The measurement for emissivity is expressed as a value between zero and one. It represents the ratio between the energy radiated from the material’s surface, and the energy radiated from another material referred to as a blackbody.
A blackbody absorbs thermal radiation and emits it so well, it’s the standard to which all other surfaces are compared.
The blackbody’s emissivity rating is the highest possible, at 1. At the other end of the scale, the more reflective the surface, the lower its emissivity – so a perfect reflector would have a rating of zero.
Shiny polished brass, for example, has an emissivity value of about 0.03. Brick, on the other hand, with its duller and much less reflective surface, has a higher emissivity value of approximately 0.86.
However, bear in mind that in reality there’s no such thing as a material with a perfect zero rating, or a material with a perfect one rating – they’re both theoretical and serve to define each end of the scale.
In real terms, though, the images here are of a Leslie Cube – a stainless steel cube which is filled with hot water to demonstrate how the emissivity of different surfaces can differ, even if they’re all at the exact same temperature.
The image above shows two sides of a Leslie Cube. The first, on the left, is painted white with a small piece of electrical tape, On the right, the material is much more shiny and reflective, meaning it has a low emissivity (the darker, purple colouring in the thermal image). On this side, there is also a piece of electrical tape which has a higher emissivity, indicated by the brighter colour.
As you can see from the digital image, the shinier side also has a more abrasive surface, which distorts the surface temperature of the cube.
As materials with a low emissivity are more reflective, they reflect more ambient radiation than emitted radiation. Because of this, when viewed through a thermal imaging camera, materials warmer than their environment will appear cooler than they should, and when cooler than their environment they will appear warmer.
In this instance, to measure the true temperature of the cube, a thermographer would have to adjust the camera settings to match the emissivity value for a specific surface finish (such as the tape), and measure that surface’s temperature value.
A practical example of Emissivity
One good example of the practical use of emissivity would be the foil-blanket (space blanket) wrapped around a runner at the end of a marathon.
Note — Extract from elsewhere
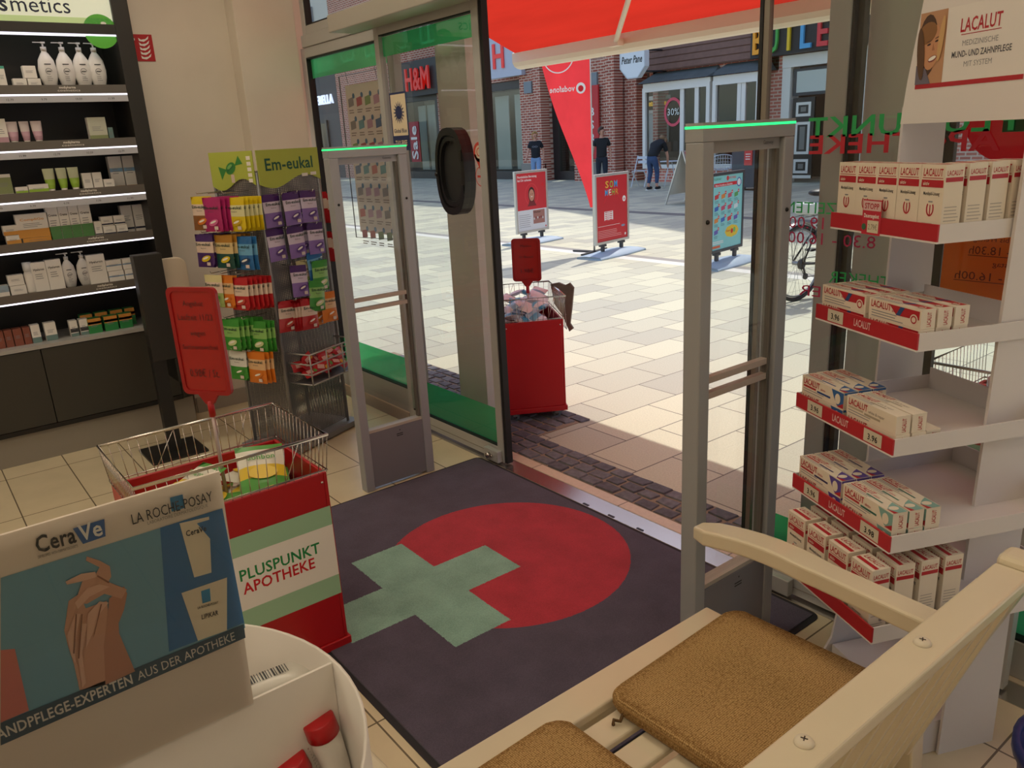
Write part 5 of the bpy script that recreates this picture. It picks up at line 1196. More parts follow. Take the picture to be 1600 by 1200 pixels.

The low emissivity surface on the inside of the blanket means that it reflects most of the heat generated by the runner’s body, reflecting it back to warm up the runner.
If that inside surface had a higher emissivity, it would be more likely to absorb the heat, making the blanket less effective. For example, instead of sending it back where it needs to go, the blanket would absorb some of the heat and subsequently emit it outside of the blanket.
When it comes to thermal imaging of any kind, you need to be aware of emissivity values to make sure your temperature measurements and other related calculations are accurate.
There are ways of estimating those values, either with emissivity lookup tables, or by comparing the surface in question with an object with a known emissivity value.
Once you have those values, you can then adjust your thermal imaging camera to create the most accurate thermal image for your analysis of the situation.